→ Task: Below is a listing. Quote from it, exactly, the lines from the one containing "The Blender Python script for this scene continues." down to the one containing "return [(xs[i], xs[i", both ends included, and nothing else.

→ Records to process:
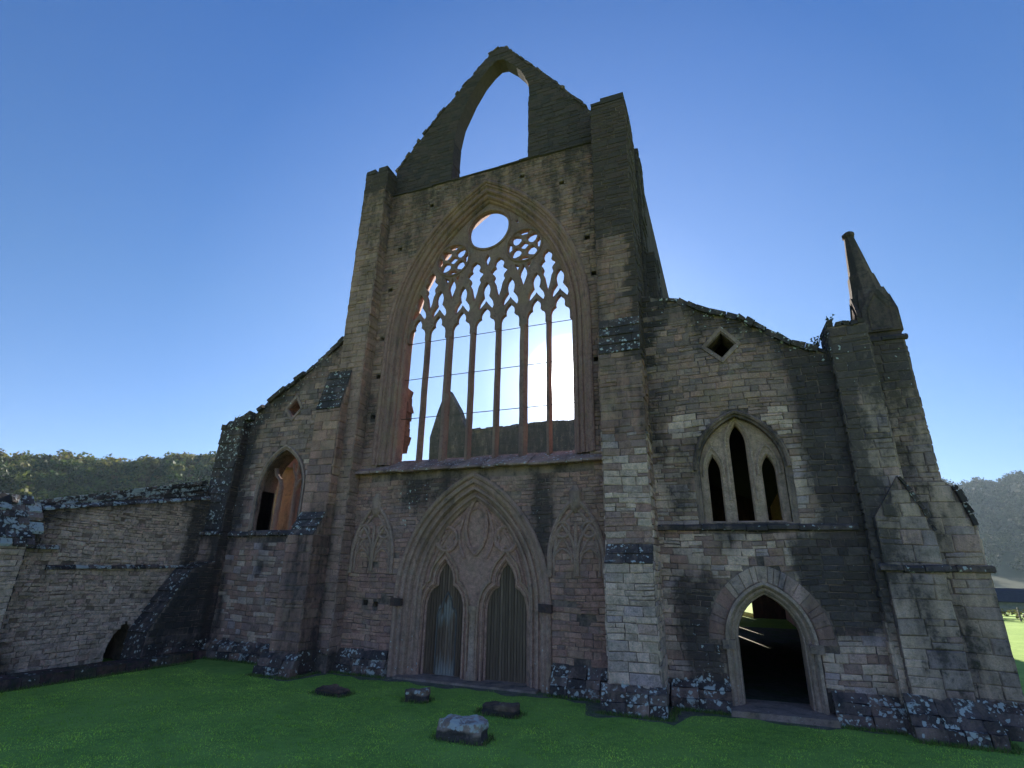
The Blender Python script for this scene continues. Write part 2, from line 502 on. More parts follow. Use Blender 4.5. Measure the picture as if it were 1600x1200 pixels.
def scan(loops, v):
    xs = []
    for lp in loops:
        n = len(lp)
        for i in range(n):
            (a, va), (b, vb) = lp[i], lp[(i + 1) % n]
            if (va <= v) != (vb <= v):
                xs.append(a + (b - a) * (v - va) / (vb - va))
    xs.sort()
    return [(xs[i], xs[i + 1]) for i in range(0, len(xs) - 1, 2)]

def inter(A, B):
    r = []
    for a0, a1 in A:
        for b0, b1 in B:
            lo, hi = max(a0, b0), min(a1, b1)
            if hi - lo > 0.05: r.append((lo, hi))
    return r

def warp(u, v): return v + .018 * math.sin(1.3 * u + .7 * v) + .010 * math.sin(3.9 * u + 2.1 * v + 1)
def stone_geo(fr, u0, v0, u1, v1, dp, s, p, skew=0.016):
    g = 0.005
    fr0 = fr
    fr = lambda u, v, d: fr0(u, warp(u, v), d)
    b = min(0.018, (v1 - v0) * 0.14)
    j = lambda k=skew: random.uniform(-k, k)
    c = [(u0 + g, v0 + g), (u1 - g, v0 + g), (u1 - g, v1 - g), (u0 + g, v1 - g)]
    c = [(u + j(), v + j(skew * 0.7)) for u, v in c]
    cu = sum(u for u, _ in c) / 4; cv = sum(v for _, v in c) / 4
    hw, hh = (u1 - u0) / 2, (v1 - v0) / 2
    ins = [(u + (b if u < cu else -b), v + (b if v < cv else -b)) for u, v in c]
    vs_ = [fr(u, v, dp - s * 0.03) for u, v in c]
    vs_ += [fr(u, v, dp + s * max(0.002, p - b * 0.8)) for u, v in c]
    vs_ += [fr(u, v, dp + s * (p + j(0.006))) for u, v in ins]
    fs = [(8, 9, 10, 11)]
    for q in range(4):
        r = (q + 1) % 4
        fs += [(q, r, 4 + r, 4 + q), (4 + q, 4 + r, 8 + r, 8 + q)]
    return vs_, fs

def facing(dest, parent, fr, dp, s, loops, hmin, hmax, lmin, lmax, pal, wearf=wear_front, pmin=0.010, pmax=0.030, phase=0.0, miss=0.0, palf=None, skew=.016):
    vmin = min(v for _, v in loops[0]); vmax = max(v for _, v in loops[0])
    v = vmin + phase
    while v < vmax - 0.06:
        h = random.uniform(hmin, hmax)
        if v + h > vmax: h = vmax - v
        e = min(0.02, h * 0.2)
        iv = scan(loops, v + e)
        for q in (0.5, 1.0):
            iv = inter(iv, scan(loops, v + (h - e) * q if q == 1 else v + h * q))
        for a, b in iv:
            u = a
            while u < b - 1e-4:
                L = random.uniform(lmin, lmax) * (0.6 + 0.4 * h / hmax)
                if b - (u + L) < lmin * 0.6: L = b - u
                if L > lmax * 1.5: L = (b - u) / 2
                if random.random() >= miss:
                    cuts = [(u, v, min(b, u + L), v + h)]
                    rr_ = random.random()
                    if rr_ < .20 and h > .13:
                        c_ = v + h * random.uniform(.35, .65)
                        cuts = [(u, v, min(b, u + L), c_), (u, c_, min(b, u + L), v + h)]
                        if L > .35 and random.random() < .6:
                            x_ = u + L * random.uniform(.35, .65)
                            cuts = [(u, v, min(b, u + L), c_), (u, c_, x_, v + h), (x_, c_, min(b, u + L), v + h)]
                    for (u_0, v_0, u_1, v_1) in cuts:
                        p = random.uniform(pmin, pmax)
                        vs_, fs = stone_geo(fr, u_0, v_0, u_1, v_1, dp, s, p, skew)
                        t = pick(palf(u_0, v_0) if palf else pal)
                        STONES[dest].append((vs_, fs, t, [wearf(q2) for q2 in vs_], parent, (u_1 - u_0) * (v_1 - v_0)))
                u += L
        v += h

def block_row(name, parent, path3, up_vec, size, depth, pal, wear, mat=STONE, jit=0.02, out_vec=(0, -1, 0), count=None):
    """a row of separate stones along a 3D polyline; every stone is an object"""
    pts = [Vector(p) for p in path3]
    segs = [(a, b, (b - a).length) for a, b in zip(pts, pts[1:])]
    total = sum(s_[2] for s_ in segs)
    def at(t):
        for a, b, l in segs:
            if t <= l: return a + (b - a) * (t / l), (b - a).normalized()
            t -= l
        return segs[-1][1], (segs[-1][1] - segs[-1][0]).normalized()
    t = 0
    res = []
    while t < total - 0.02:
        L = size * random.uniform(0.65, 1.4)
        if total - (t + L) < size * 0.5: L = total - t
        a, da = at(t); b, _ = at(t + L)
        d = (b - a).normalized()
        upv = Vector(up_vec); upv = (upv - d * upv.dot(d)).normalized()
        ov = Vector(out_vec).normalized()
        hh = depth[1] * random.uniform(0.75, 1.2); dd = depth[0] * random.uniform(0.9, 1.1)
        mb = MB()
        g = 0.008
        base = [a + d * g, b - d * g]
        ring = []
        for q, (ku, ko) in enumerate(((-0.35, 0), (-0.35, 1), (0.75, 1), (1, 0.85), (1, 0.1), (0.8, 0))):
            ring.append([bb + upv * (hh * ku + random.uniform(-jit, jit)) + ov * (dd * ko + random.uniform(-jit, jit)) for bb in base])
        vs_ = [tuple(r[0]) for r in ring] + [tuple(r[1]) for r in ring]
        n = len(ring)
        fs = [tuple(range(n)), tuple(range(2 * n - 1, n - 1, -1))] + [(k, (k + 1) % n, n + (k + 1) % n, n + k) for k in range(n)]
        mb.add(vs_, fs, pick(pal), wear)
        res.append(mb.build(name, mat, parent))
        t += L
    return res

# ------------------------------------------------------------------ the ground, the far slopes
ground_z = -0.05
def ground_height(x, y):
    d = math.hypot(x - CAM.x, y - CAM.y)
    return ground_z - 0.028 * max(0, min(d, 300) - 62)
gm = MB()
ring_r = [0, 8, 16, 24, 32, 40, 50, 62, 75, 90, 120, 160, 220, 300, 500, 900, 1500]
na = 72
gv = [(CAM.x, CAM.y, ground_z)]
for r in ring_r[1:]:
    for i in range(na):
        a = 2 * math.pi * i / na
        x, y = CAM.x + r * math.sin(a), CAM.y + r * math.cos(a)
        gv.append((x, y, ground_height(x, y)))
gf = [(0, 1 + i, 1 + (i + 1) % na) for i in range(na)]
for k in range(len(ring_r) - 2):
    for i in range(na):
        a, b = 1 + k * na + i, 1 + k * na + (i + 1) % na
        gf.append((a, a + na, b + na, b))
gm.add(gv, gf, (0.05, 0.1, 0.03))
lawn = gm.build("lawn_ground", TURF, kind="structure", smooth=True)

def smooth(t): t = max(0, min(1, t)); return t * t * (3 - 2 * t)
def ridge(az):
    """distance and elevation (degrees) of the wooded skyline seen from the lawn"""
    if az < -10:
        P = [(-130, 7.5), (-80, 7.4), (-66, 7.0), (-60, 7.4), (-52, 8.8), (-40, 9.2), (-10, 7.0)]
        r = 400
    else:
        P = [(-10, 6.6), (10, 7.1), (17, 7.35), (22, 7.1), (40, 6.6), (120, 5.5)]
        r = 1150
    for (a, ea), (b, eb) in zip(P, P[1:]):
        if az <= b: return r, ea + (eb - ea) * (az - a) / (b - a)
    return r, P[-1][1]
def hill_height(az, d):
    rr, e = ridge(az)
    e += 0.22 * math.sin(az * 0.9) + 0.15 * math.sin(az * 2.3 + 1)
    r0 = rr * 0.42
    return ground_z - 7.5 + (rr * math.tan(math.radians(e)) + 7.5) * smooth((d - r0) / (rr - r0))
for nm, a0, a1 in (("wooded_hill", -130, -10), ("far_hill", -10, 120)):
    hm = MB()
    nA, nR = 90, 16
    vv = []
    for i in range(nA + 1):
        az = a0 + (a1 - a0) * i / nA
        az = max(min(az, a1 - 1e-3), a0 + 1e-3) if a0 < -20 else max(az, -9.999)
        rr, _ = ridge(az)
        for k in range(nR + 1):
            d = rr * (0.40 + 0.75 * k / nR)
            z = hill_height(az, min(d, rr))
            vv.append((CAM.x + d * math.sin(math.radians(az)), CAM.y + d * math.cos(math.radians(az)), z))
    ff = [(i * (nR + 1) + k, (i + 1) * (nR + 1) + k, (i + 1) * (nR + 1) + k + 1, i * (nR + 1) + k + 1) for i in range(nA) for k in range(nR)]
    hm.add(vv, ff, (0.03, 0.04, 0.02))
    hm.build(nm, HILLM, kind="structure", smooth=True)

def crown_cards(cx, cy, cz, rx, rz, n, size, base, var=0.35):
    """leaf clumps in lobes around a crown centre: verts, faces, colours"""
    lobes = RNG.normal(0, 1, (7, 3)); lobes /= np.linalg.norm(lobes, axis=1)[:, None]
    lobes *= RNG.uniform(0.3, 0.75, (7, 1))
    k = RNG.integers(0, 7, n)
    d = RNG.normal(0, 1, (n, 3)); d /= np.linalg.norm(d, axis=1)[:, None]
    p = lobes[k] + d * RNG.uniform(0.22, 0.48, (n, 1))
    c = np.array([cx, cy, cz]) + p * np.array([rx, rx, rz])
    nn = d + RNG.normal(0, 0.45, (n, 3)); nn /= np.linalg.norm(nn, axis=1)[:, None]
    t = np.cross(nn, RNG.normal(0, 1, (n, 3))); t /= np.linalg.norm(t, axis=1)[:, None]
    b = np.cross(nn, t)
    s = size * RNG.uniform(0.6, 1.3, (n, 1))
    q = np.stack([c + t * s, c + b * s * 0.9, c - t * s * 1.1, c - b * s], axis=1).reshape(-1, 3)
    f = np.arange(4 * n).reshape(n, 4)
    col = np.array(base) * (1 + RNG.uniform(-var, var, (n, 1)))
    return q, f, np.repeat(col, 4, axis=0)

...

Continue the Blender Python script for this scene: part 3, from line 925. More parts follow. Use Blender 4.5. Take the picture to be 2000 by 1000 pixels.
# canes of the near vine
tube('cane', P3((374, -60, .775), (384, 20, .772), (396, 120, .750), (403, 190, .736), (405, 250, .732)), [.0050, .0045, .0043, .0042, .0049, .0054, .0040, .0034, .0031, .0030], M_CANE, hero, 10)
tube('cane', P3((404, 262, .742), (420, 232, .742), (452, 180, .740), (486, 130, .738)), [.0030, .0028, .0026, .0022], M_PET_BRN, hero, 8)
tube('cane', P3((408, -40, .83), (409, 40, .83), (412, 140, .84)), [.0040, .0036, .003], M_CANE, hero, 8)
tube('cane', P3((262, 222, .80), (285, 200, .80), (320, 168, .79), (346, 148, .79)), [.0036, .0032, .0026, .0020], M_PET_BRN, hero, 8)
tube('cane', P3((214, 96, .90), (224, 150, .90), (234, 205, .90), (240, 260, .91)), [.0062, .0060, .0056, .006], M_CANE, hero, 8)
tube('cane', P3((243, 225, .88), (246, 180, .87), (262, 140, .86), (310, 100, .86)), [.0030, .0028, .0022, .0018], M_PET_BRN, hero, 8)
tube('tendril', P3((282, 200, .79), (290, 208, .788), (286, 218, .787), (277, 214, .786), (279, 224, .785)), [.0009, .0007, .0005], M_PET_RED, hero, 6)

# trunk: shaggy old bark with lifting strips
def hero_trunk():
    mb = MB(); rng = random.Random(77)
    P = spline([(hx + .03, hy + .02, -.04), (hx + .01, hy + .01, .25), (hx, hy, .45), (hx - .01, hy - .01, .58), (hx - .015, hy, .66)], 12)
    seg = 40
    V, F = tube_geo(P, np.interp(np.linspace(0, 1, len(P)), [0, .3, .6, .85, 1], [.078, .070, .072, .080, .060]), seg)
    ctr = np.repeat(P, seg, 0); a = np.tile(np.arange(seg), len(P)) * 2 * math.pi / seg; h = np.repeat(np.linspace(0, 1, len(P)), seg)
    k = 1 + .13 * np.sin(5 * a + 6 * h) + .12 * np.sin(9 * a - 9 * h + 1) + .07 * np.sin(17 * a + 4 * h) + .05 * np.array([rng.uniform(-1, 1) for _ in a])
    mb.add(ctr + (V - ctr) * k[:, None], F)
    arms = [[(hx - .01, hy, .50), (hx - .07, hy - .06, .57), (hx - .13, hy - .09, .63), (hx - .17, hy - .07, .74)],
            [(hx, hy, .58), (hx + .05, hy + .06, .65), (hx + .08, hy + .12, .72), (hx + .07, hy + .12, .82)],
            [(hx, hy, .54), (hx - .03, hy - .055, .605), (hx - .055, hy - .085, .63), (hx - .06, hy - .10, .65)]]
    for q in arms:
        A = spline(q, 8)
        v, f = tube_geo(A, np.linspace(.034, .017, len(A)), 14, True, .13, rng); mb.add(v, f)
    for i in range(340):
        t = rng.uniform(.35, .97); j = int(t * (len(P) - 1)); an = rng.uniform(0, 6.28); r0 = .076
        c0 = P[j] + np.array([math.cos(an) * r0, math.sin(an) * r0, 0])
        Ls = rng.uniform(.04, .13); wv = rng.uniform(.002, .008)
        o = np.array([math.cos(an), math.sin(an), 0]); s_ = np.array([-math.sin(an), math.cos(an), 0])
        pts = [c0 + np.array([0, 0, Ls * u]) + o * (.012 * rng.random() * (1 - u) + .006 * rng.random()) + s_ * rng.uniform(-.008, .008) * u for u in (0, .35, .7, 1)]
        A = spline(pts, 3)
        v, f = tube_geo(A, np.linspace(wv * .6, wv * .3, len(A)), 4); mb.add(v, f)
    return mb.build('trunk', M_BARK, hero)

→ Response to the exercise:
The Blender Python script for this scene continues. Write part 2, from line 502 on. More parts follow. Use Blender 4.5. Measure the picture as if it were 1600x1200 pixels.
def scan(loops, v):
    xs = []
    for lp in loops:
        n = len(lp)
        for i in range(n):
            (a, va), (b, vb) = lp[i], lp[(i + 1) % n]
            if (va <= v) != (vb <= v):
                xs.append(a + (b - a) * (v - va) / (vb - va))
    xs.sort()
    return [(xs[i], xs[i + 1]) for i in range(0, len(xs) - 1, 2)]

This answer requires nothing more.